FARMINGTON — Eight votes are all that separated Davis County Commissioner John Petroff Jr. from capturing outright the Republican Party nomination at the county convention.
The eight-vote margin looms large considering it’s a swing of merely four votes from one candidate’s vote total column to the other.
It also appears that — for whatever reason — 26 delegates attending the April 13 convention failed to cast a ballot in the countywide commission race.
“It’s not like we lost. We beat (Republican challenger Terry R. Spencer) by 19 percent,” Petroff said.
Petroff said he just didn’t beat Spencer by a large enough margin to avoid having a primary.
Petroff, seeking his second four-year term in office, will now face Spencer, a Syracuse attorney and former state senator, in the June 26 primary.
Spencer said he is ecstatic and excited to push the race forward.
“I’m expecting a very tight primary,” he said.
“It’s going to be a lot of work,” Petroff said.
But Petroff said he looks forward to sharing, during the campaign, all the good things that are happening in the county .
Regarding the delegates who did not vote at Friday’s convention, Petroff said he can only assume they left early. But he recognizes that even had all 26 of the missing delegates stayed and cast votes, there is no guarantee their votes would have gone to him and closed the margin needed to claim the nomination outright.

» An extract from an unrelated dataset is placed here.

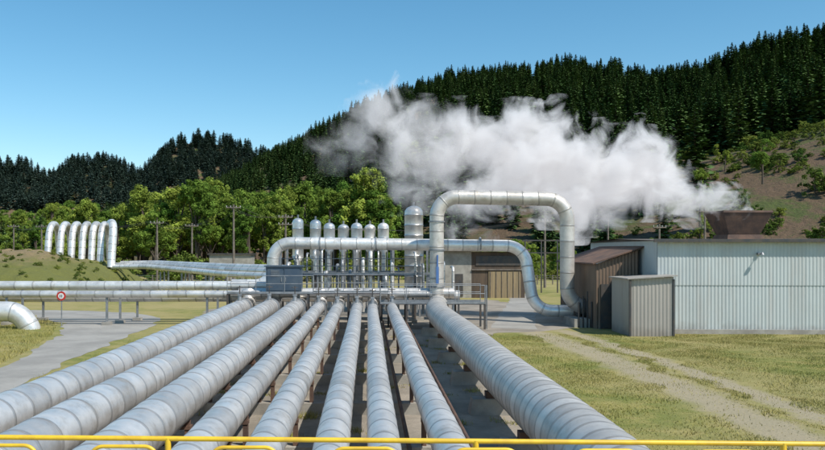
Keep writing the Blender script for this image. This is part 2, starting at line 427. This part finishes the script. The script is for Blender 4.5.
for k in range(40):
    x=random.uniform(-95,-55); y=random.uniform(135,180)
    inst(random.choice(pines),'pine',wood,(x,y,-.5),random.uniform(.4,.66),sxy=1.2)
for k in range(110):
    x=random.uniform(-78,60); y=random.uniform(114,128)
    inst(random.choice(shrubs),'shrub',wood,(x,y,-.2),random.uniform(.5,1.2),sxy=1.4)
tuft=empty('mound_tussocks')
for k in range(420):
    x=random.uniform(-70,-27); y=random.uniform(69,98); 
    inst(random.choice(shrubs),'tussock',tuft,(x,y,mz(x,y)-.08),random.uniform(.05,.17),sxy=random.uniform(1,1.8))
inst(pines[1],'conifer_tree',None,(62,152,14),1.0,sxy=1.25)
inst(leafs[2],'broadleaf_tree',None,(73,148,17),.62,sxy=1.0)
inst(leafs[4],'broadleaf_tree',None,(58,140,10),.6,sxy=1.1)
inst(shrubs[0],'round_bush',None,(-22.0,97,-.1),1.45,sxy=1.1)
inst(shrubs[1],'round_bush',None,(-14,92,-.1),.6,sxy=1.2)

# ---------------------------------------------------------------- grass blades
def blades(name,n,samp,mask,hmin,hmax):
    P=samp(n); keep=mask(P[:,0],P[:,1]); P=P[keep]; n=len(P)
    h=np.random.uniform(hmin,hmax,n)*(1+.8*np.sin(P[:,0]*1.7+np.sin(P[:,1]*1.3)*2)*np.sin(P[:,1]*1.1))
    h=np.clip(h,.015,None)
    a=np.random.uniform(0,6.28,n); w=np.random.uniform(.006,.016,n)
    dx=np.cos(a)*w; dy=np.sin(a)*w; lx=np.random.normal(0,.4,n)*h; ly=np.random.normal(0,.4,n)*h
    V=np.zeros((n,3,3)); V[:,0,0]=P[:,0]-dx;V[:,0,1]=P[:,1]-dy;V[:,1,0]=P[:,0]+dx;V[:,1,1]=P[:,1]+dy
    V[:,2,0]=P[:,0]+lx;V[:,2,1]=P[:,1]+ly;V[:,2,2]=h
    me=bpy.data.meshes.new(name); me.vertices.add(3*n); me.vertices.foreach_set('co',V.ravel())
    me.loops.add(3*n); me.loops.foreach_set('vertex_index',np.arange(3*n)); me.polygons.add(n); me.polygons.foreach_set('loop_start',np.arange(0,3*n,3))
    me.materials.append(M['blades']); me.update(calc_edges=True); o=bpy.data.objects.new(name,me); COL.objects.link(o)
def samp_r(n):
    Y=14+28.5*np.random.rand(n)**.8; X=4.9+np.random.rand(n)*26; return np.stack([X,Y],1)
def mask_r(X,Y):
    cur=-((np.abs(Y-22)*.05)**2); xx=X-cur; wob=.5*np.sin(Y*.9)+.3*np.sin(X*2+Y*2.3)
    rut=(np.abs(xx-10.2+wob*.6)<.85)|(np.abs(xx-12.1+wob*.6)<.5)|(X<5.5+.4*np.sin(Y*1.3))
    thin=np.random.rand(len(X))<(.6+.3*np.sin(X*.7+1.3*np.sin(Y*.5)))
    return (X<.6*Y+1.5)&((~rut)|(np.random.rand(len(X))<.1))&thin
blades('lawn_grass',420000,samp_r,mask_r,.03,.06)
def samp_l(n): return np.stack([-34+20*np.random.rand(n),28+26*np.random.rand(n)],1)
def mask_l(X,Y):
    return (X<np.interp(Y,[12,30,35,42,49,53.2],[-13.8,-14.2,-15,-16.6,-19,-22.3]))&(X>-.5*Y-2)
blades('verge_grass',90000,samp_l,mask_l,.05,.16)
def samp_w(n): 
    c=np.random.rand(160,2)*[13,32]+[-8.5,13]; k=np.random.randint(0,160,n)
    return c[k]+np.random.normal(0,.14,(n,2))
blades('yard_weeds',16000,samp_w,lambda X,Y:X<5.2,.05,.14)
def samp_e(n): return np.stack([-10.9+2.4*np.random.rand(n)+.3*np.random.randn(n),13+34*np.random.rand(n)],1)
blades('roadside_grass',50000,samp_e,lambda X,Y:(X>-12.0-.02*(Y-30))&(np.random.rand(len(X))<.5+.5*np.sin(Y*1.1+X*2)),.05,.18)

# ---------------------------------------------------------------- the main pipes
YE=46.
mains=[(-7.2,.45),(-5.6,.45),(-4.1,.44),(-2.8,.33),(-1.72,.31),(-.62,.30),(.26,.28),(1.36,.30)]
for i,(x,r) in enumerate(mains):
    mb=MB(); zc=1.2
    mb.pipe([(x,-14,zc),(x,YE-.8,zc),(x,YE+1.2,zc),(x,YE+1.9+.15*(i%3),zc+.05),(x,YE+2.3,2.0)],r,.5,spacing=.86 if r>.4 else .94,n=40,sag=.012,ridge=.022)
    mb.flange((x,YE-.2,zc),(0,1,0),r*1.2,.1,1); mb.flange((x,YE-.05,zc),(0,1,0),r*1.2,.1,1)
    mb.build('steam_pipe',['clad','steel'])
mb=MB(); mb.pipe([(3.62,-14,1.2),(3.62,40,1.2),(3.75,44,1.2),(4.1,46.8,1.2)],.6,.8,spacing=.5,n=48,ridge=.012,sag=.01)
mb.prof([(Vector((4.06,46.2,1.2)),Vector((.1,1,0)),.6,.5),(Vector((4.1,46.9,1.25)),Vector((.1,1,.1)),.59,.5),(Vector((4.12,47.5,1.4)),Vector((0,1,.3)),.45,.5),(Vector((4.12,47.9,1.6)),Vector((0,.6,1)),.4,.5)],32,0)
mb.build('steam_pipe',['clad_old'])
mb=MB(); mb.pipe([(4.12,48,.9),(4.12,48,7.7),(11.95,48,7.55),(11.95,48,1.05),(14.6,48,1.0)],.43,1.25,spacing=.95,n=32)
for z in (2.3,4.5,6.2): mb.flange((4.12,48,z),(0,0,1),.49,.09,1)
mb.box((4.12,47.5,3.0),(.16,.22,1.0),0,2); mb.cyl((4.12,47.5,3.5),(4.12,47.5,4.2),.05,mi=2)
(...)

Davis County Republican Party Chairwoman Kris Kimball confirmed that some delegates did not cast a vote.
Of the 858 credentialed delegates who attended Friday’s GOP convention at Woods Cross High School, 26 failed to cast a vote in the commission race, Kimball and Petroff said.

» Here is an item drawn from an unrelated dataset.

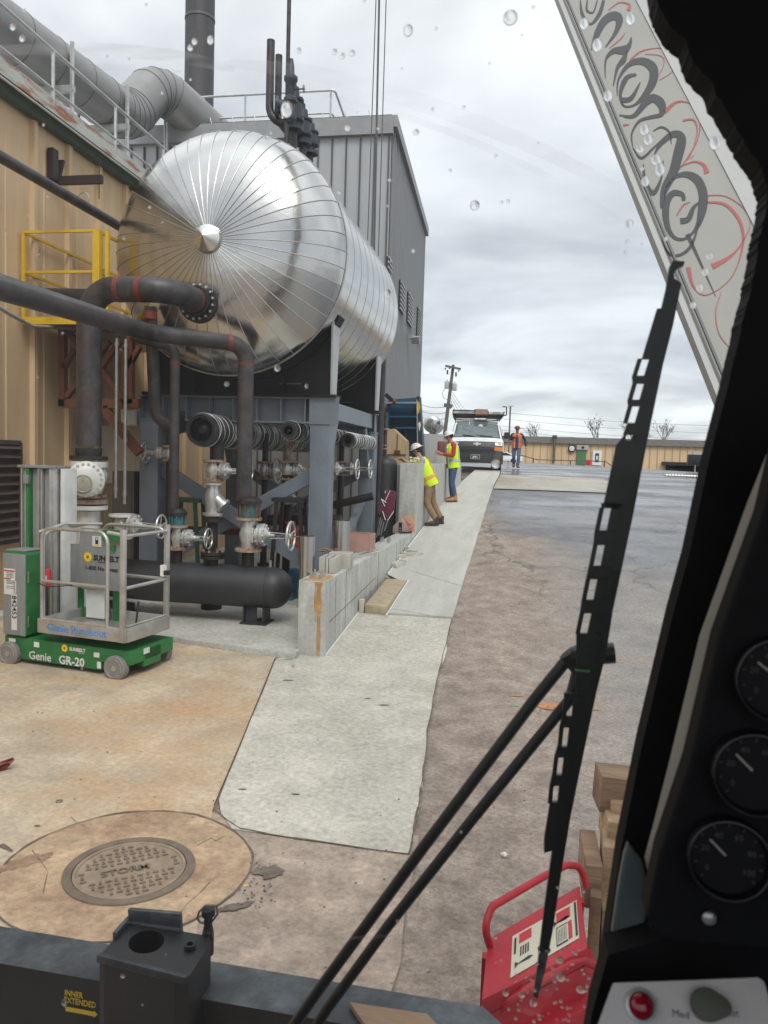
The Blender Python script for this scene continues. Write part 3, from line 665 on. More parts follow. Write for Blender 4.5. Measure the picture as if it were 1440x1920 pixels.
# ================================================================ PIPES
def weld(b, p, d, r, w=.035): d = V(d).normalized(); b.lathe(V(p)-d*w/2, d, [(0, r+.003), (w, r+.003)], 24)
fc = V((nz.x, FY, nz.z)); PR = .158
p1 = thing('large_steam_pipe', 'thick dark pipe bending from the bolted tank flange down to the white check valve', 'pipe', (-5.1, 9.3, 2))
Yp = 9.25
a1p = V((nz.x, Yp, nz.z)); q2 = atY(165, 545, Yp-.05); q2.z = atY(240, 546, Yp).z+.02; a1p.z = nz.z
c1 = atY(240, 546, Yp); 
top = V((atY(167, 700, Yp).x, Yp, c1.z)); bot = atY(167, 836, Yp); bot.x = top.x
pth = fillet([fc-V((0, .03, 0)), V((fc.x, Yp-.12, fc.z+.0)), V((top.x, Yp, top.z+.03)), bot], [.34, .36], 12)
b = MB(); b.tube(pth, PR, 28); b.obj('pipe_run', m_pipe, p1)
b = MB()
for xx in (c1.x-.07, c1.x+.24):
    for i_ in range(len(pth)-1):
        if (pth[i_].x-xx)*(pth[i_+1].x-xx) <= 0 and abs(pth[i_].x-pth[i_+1].x) > .001:
            q_ = pth[i_].lerp(pth[i_+1], (xx-pth[i_].x)/(pth[i_+1].x-pth[i_].x)); weld(b, q_, pth[i_+1]-pth[i_], PR+.001, .075); break
weld(b, V((fc.x, FY-.2, fc.z)), Y_, PR+.001, .06); b.parts('primer_band', m_primer, p1)
b = MB(); b.lathe(fc-V((0, .16, 0)), Y_, [(0, PR+.004), (.10, PR+.03), (.16, PR+.05)], 28); b.lathe(fc-V((0, .05, 0)), Y_, [(0, .268), (.05, .268)], 36); b.obj('flange', m_bf, p1)
MB().bolts(fc-V((0, .05, 0)), (0, -1, 0), .228, 16, .017, .03, ph=.5).parts('flange_bolt', m_bolt, p1)
# upper run going left behind
j1 = atY(205, 557, 10.1)
ph_ = thing('cross_pipe', 'dark horizontal pipe running left behind the thick bend, over the yellow platform', 'pipe', j1)
MB().tube([atY(66, 551, 10.2), atY(200, 553, 10.2)], .083, 16).obj('pipe_run', m_pipe, ph_)
# long pipe from upper left
p2 = thing('long_overhead_pipe', 'long dark pipe coming from the upper left and turning down to the front gate valve', 'pipe', (-3.3, 9.8, 2))
A0, A1, A2 = atY(-60, 520, 5.1), atY(280, 624, 9.0), atY(462, 646, 9.8)
d12 = (A1-A0); R2 = .104
A2v = V((A2.x, 9.8, atY(440, 645, 9.75).z)); dn = V((A2.x, 9.8, atY(466, 938, 9.8).z))
pth = fillet([A0, A1, A2v, dn], [.4, .24], 9)
MB().tube(pth, R2, 22).obj('pipe_run', m_pipe, p2)
b = MB(); weld(b, A1+(A2v-A1)*.02, A2v-A1, R2+.002, .07); weld(b, A1-(A1-A0)*.02, A1-A0, R2+.002, .03); weld(b, A2v-(A2v-A1).normalized()*.24, A2v-A1, R2, .06); weld(b, A2v-Z_*.26, Z_, R2, .03); b.parts('primer_band', m_primer, p2)
dA = (A2v-A1).normalized(); up_ = dA.cross(V((0, 0, 1)).cross(dA)).normalized()
text('A 106/B  SA-53 8  A-C GRB M M 11.27', .045, A1+dA*.12+V((.02, -R2-.001, -.02)), dA, up_, M('stencil_white', (.45, .45, .45), .8), p2, ext=.001)
# pipe 3 down from thick pipe to header
p3 = thing('drop_pipe', 'dark pipe dropping from under the thick bend and elbowing right into the wrapped header', 'pipe', (-4.8, 10, 3))
q0 = V((atY(282, 580, 9.9).x, 9.9, atY(282, 575, 9.9).z)); q1 = V((q0.x, 10.1, atY(282, 795, 10.1).z)); q2_ = V((atY(338, 795, 10.3).x-.02, 10.3, q1.z))
pth = fillet([q0, q1, q2_], [.25], 9); MB().tube(pth, .085, 20).obj('pipe_run', m_pipe, p3)
b = MB(); weld(b, q0-Z_*.12, Z_, .085, .1); weld(b, q1+Z_*.20, Z_, .086, .06); b.parts('primer_band', m_primer, p3)
b = MB(); b.lathe(q2_-V((.05, 0, 0)), X_, [(0, .13), (.05, .13), (.05, .11), (.1, .11)], 24); b.obj('wrapped_stub', m_bf, p3)
# pipe 4
p4 = thing('thin_riser_pipe', 'slim dark riser pipe with a small elbow, left of the long pipe', 'pipe', (-4.3, 9.8, 2))
q0 = atY(250, 632, 9.95); q1 = atY(329, 645, 9.8); q1.z = atY(329, 652, 9.8).z; q2_ = V((q1.x, 9.8, atY(331, 962, 9.8).z))
MB().tube(fillet([q0, q1, q2_], [.16], 8), .066, 18).obj('pipe_run', m_pipe, p4)
b = MB(); weld(b, q1-Z_*.2, Z_, .066, .05); b.parts('primer_band', m_primer, p4)
# pipe along the tan wall
p5 = thing('wall_pipe', 'dark pipe sloping along the tan wall above the yellow platform', 'pipe', (-6.6, 11, 5))
MB().tube([atX(-40, 270, -6.3), atX(240, 434, -6.3)], .072, 14).obj('pipe_run', m_pipe, p5)
b = MB(); q = atX(157, 372, -6.3); b.torus(q, (q-atX(-40, 270, -6.3)), .084, .008, 20, 5); b.obj('pipe_clamp', m_galv, p5)
# thin conduits
for k, (x, y0_, y1_) in enumerate(((219, 634, 934), (236, 636, 945))):
    q0, q1 = atY(x, y0_, 10.4), atY(x, y1_, 10.4); q1.x = q0.x; b = MB(); b.tube([q0, q1], .024, 10)
    for t in (.05, .62, .95): b.lathe(q0.lerp(q1, t), Z_, [(0, .032), (.05, .032)], 10)
    tag(b.obj('conduit', m_galv), ['pale vertical conduit pipe, left one of the two in front of the brown bracing', 'pale vertical conduit pipe, right one of the two in front of the brown bracing'][k], 'conduit', 'vertical conduits')
b = MB(); pc = [atX(-60, 540, -6.5), atX(20, 590, -6.5), atX(62, 612, -6.5), atX(145, 616, -6.5)]; b.tube(fillet(pc, .12), .028, 10); tag(b.obj('conduit', m_galv), 'thin pale conduit bending under the yellow platform against the tan wall', 'conduit')
# ================================================================ BLACK HEADER VESSEL
vs = thing('header_vessel', 'black horizontal cylindrical vessel with rounded end standing on short legs', 'vessel', (-4, 9.8, .12))
VZ = .60; VR = .275; xe = atY(547, 1100, 9.8).x; x0_ = xe-3.05
prof = [(0, 0)]+[(VR*.9*(1-math.cos(a)), VR*math.sin(a)) for a in [PI/2*i/8 for i in range(1, 9)]]
full = prof+[(3.05-t, r_) for t, r_ in prof[::-1]]
MB().lathe((x0_, 9.8, VZ), X_, full, 40, cap=False).obj('shell', m_vess, vs)
MB().lathe((xe-.30, 9.8, VZ), X_, [(0, VR+.003), (.012, VR+.003)], 40, cap=False).obj('weld_seam', m_black, vs)
for xx in (atY(482, 1150, 9.8).x, x0_+.6):
    b = MB(); b.box((xx-.06, 9.72, (VZ-.15+.135)/2), (.17, .012, VZ-.15-.10)); b.box((xx+.13, 9.8, .29), (.014, .3, .32)); b.box((xx-.14, 9.8, .29), (.014, .3, .32)); b.box((xx, 9.8, .132), (.36, .36, .018)); b.obj('leg', m_vess, vs)
def stub(px, r, zt_): x = atY(px, 1000, 9.8).x; MB().cyl((x, 9.8, VZ+VR-.04), (x, 9.8, zt_), r).obj('nozzle', m_bf, vs); return x
z_v1 = atY(465, 1036, 9.8).z
xs1 = stub(466, .082, z_v1); xs2 = stub(333, .066, atY(333, 1032, 9.8).z); xs3 = stub(400, .07, atY(400, 1048, 9.8).z)
MB().cyl((atY(507, 1050, 9.8).x, 9.8, VZ+VR-.02), (atY(507, 1050, 9.8).x, 9.8, VZ+VR+.09), .018).obj('small_nozzle', m_galv, vs)
zb = atY(400, 1040, 9.8).z
b = MB(); b.lathe((xs3, 9.8, zb-.05), Z_, [(0, .165), (.04, .165)], 28); b.lathe((xs3, 9.8, zb), Z_, [(0, .165), (.04, .165), (.045, .1)], 28); bf = b.obj('blind_flange', m_bf, vs)
MB().bolts((xs3, 9.8, zb+.04), Z_, .135, 8, .016, .025).parts('flange_bolt', m_rusty, bf)
# ================================================================ VALVES
def handwheel(parent, c, ax, r, mat=m_silver):
    b = MB(); ax = V(ax).normalized(); b.torus(c, ax, r, r*.085, 30, 8); x, y = frame(ax)
    for k in range(5):
        a = 2*PI*k/5+.3; d = x*math.cos(a)+y*math.sin(a); b.tube([c-ax*r*.12, c+d*r*.5-ax*r*.06, c+d*r], r*.06, 6)
    b.lathe(c-ax*r*.25, ax, [(0, r*.2), (r*.35, r*.2)], 10); return b.obj('handwheel', mat, parent)
def gate_valve(label, c, hb, rf, rb, stem=(1, 0, 0), ls=.42, rw=.16, group='silver valves', name='gate_valve', rf2=None, flm=m_rusty):
    """c body centre, hb half height flange to flange, rf flange radius, rb body radius; ls bonnet-to-wheel length"""
    c = V(c); s_ = V(stem).normalized(); t = thing(name, label, 'valve', c-Z_*hb, group)
    b = MB(); b.lathe(c-Z_*hb, Z_, [(.02, rb*.9), (hb*.5, rb*1.0), (hb, rb*1.28), (hb*1.5, rb*1.0), (2*hb-.02, rb*.9)], 28, cap=False)
    b.lathe(c, s_, [(0, rb*.95), (rb*1.5, rb*.85), (rb*1.5, rb*.85)], 24, cap=False); b.box(c+s_*rb*.2, (rb*1.7, rb*1.9, hb*.9)); b.obj('body', m_silver, t, bevel=.008)
    for z in (-hb, hb-.032):
        f = MB(); f.lathe(c+Z_*z, Z_, [(0, rf), (.032, rf)], 32); fo = f.obj('flange', flm, t)
        bb = MB(); bb.bolts(c+Z_*(z+.032 if z < 0 else z-.02), Z_, rf*.83, 8, rf*.08, .022, ph=.5); bb.parts('flange_bolt', m_rusty, fo)
    p = c+s_*rb*1.45; b = MB(); b.lathe(p, s_, [(0, rf*.86), (.035, rf*.86)], 26); b.lathe(p+s_*.042, s_, [(0, rf*.86), (.035, rf*.86), (.09, rb*.55), (.12, rb*.35)], 26); bo = b.obj('bonnet', m_silver, t)
    b = MB(); b.bolts(p+s_*.077, s_, rf*.73, 10, rf*.085, .028); b.bolts(p-s_*.022, s_, rf*.73, 10, rf*.085, .022); b.parts('bonnet_bolt', m_silver, bo)
    q = p+s_*.14; e_ = p+s_*ls; b = MB(); x, y = frame(s_)
    for sg in (-1, 1): b.beam(q+y*sg*rb*.42, e_-s_*.05+y*sg*rb*.28, .02, .014)
    b.lathe(q-s_*.02, s_, [(0, rb*.5), (.02, rb*.5), (.02, .024), (.1, .024)], 12); b.lathe(e_-s_*.06, s_, [(0, rb*.45), (.03, rb*.45)], 12); b.obj('yoke', m_silver, t)
    MB().tube([q, e_+s_*rw*.55], .010, 8).obj('stem', M('stem_steel', (.2, .2, .2), .35, .9), t)
    handwheel(t, e_, s_, rw); return t
def px_len(px, Yd): return px*Yd/1450*1.02
zc = lambda py, Yd, px=460: atY(px, py, Yd).z
yv = 9.8
v1t, v1b = zc(970, yv), zc(1033, yv)
gate_valve('large silver gate valve low on the right, under the long pipe', (xs1, yv, (v1t+v1b)/2), (v1t-v1b)/2, .178, .098, ls=.44, rw=.19)
v2t, v2b = zc(984, yv, 330), zc(1030, yv, 330)
gate_valve('small silver gate valve under the slim riser pipe, above the black vessel', (xs2, yv, (v2t+v2b)/2), (v2t-v2b)/2, .135, .07, ls=.34, rw=.135)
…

And that was despite the fact that each delegate was specifically instructed about the importance of sticking around for the entire convention, Kimball said.
She said some may have left the convention. But delegates leaving early would surprise her, considering the commission race was determined prior to determination of the state races.
Many of the delegates attending the convention were there only for the countywide commission race, she said.
And there is no certainty, she said, that all of the delegates who failed to vote would have been enough to give Petroff the 60 percent of the vote needed to avoid a primary.
For example, Kimball said, of the 88 delegates who cast first-round ballots for commission candidate Mark Jacobs, of Bountiful — who was eliminated early from the contest — 40 marked Petroff as their second choice on their ballot, while 48 marked Spencer.
Kimball said she was pleased with the way the convention ran. She said the 858 delegates who participated at the convention made up nearly 95 percent of the 900 delegates eligible to attend and vote at the event.